▶ [Entries]
---*---

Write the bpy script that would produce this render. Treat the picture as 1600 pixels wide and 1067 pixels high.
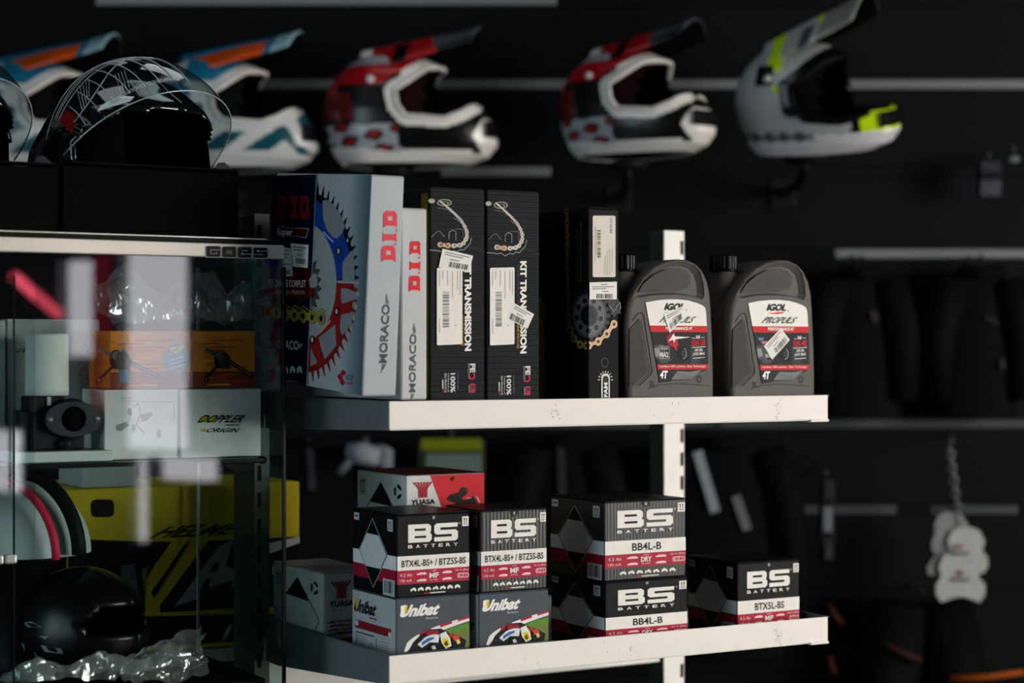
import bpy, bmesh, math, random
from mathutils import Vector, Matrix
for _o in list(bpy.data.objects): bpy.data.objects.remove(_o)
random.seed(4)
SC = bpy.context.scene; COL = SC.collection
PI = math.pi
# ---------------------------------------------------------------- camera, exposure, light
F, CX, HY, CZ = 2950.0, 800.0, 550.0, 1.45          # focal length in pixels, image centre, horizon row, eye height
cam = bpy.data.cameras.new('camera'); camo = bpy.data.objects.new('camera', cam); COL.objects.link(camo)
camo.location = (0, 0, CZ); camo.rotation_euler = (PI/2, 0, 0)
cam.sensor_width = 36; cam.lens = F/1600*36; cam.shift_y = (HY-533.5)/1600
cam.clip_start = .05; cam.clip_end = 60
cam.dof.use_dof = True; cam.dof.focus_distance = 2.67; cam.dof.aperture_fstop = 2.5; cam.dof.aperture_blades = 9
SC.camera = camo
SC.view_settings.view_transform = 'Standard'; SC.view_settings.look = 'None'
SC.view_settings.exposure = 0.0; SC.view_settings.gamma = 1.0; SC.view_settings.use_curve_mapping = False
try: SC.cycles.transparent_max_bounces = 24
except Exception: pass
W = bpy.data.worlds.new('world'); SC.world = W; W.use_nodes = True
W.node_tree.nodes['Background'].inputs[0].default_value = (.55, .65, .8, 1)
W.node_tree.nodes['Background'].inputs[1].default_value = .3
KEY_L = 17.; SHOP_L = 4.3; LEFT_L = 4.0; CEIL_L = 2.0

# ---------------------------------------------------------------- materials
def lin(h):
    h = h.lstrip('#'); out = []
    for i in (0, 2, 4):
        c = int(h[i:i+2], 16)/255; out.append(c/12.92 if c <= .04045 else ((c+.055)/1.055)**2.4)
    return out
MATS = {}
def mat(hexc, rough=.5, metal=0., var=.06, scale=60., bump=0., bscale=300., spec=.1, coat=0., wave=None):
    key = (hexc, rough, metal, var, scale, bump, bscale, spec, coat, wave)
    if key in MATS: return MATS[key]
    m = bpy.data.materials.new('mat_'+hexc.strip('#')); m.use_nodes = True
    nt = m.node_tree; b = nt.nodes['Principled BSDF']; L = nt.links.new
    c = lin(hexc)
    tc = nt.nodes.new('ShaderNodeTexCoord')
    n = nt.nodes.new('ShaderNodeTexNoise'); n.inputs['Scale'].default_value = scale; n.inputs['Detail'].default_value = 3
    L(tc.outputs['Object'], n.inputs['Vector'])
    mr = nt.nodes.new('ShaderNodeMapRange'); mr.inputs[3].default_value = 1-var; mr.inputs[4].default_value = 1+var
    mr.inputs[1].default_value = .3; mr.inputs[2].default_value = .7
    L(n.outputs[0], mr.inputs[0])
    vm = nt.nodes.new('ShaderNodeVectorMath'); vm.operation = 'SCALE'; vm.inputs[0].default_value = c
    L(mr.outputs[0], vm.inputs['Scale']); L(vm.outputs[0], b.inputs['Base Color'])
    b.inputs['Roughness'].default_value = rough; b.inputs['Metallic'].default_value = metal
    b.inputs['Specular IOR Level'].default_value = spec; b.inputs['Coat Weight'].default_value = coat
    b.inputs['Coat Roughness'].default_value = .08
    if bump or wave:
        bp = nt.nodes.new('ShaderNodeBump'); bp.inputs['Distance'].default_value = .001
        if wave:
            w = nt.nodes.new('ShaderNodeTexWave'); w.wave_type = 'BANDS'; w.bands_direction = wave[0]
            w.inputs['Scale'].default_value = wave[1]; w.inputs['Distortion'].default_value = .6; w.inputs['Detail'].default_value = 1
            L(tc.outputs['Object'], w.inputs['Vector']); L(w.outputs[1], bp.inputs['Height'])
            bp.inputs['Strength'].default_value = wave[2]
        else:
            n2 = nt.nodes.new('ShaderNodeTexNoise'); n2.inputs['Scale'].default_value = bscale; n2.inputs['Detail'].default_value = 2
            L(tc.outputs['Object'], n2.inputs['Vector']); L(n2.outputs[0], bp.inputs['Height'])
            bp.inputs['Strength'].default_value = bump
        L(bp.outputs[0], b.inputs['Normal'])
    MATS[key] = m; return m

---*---

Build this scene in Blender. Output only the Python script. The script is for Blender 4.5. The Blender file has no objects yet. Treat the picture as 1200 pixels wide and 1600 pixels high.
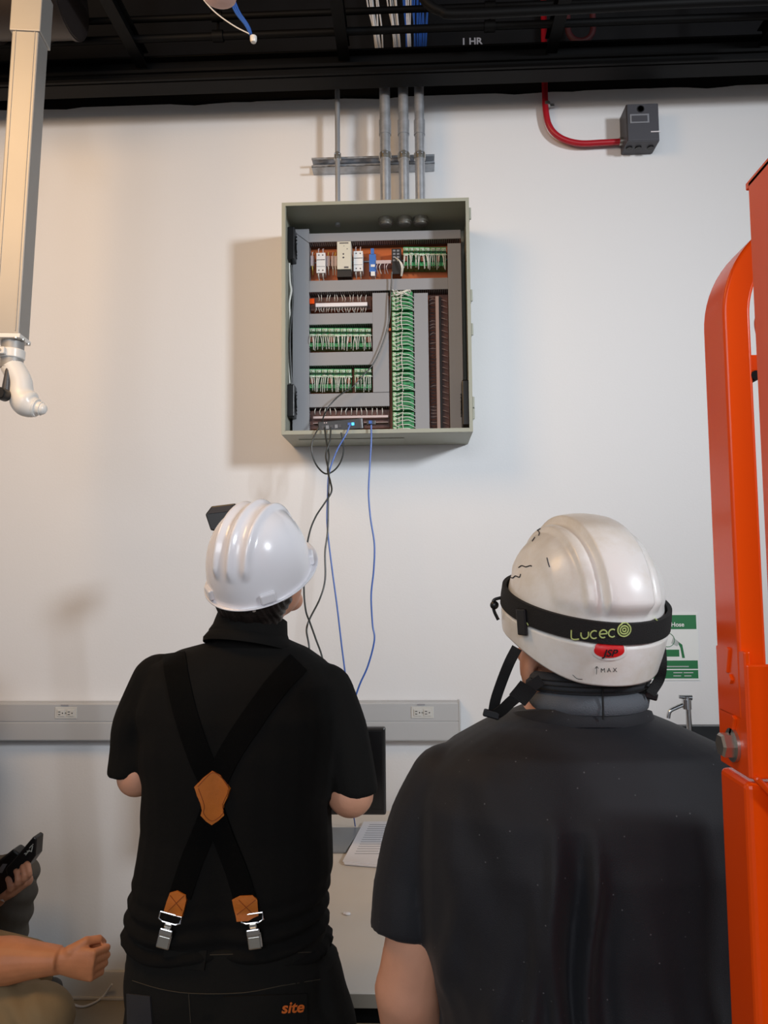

---*---

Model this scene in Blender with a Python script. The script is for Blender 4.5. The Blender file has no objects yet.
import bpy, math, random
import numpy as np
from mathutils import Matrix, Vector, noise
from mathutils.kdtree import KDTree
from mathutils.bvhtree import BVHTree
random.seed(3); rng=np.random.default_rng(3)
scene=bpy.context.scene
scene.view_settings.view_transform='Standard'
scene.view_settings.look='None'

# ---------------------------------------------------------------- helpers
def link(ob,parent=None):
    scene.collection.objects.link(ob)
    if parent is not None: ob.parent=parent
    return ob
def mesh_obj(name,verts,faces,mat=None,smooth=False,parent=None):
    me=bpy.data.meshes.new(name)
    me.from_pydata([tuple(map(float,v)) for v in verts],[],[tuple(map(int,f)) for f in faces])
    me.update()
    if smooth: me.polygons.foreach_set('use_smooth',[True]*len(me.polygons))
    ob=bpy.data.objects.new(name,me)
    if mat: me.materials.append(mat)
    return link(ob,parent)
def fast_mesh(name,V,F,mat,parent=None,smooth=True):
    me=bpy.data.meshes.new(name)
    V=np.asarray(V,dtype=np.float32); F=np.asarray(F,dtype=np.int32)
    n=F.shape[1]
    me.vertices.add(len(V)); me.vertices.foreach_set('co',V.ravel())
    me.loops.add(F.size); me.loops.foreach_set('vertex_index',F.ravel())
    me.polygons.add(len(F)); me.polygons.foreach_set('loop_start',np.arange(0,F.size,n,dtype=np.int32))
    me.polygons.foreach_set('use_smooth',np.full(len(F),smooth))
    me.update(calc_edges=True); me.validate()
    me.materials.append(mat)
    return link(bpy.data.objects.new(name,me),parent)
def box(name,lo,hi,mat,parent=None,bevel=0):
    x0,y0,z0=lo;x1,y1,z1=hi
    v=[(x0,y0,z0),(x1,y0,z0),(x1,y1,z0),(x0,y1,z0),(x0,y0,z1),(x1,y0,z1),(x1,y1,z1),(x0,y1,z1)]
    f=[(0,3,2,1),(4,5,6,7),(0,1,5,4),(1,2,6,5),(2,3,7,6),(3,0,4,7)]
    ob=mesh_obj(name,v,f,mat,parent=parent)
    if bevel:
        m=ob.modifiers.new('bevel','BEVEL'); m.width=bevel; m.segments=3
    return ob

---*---

▶ [Challenge]
Copy every line above that holds the word "file".

▶ [Output]
Build this scene in Blender. Output only the Python script. The script is for Blender 4.5. The Blender file has no objects yet. Treat the picture as 1200 pixels wide and 1600 pixels high.
Model this scene in Blender with a Python script. The script is for Blender 4.5. The Blender file has no objects yet.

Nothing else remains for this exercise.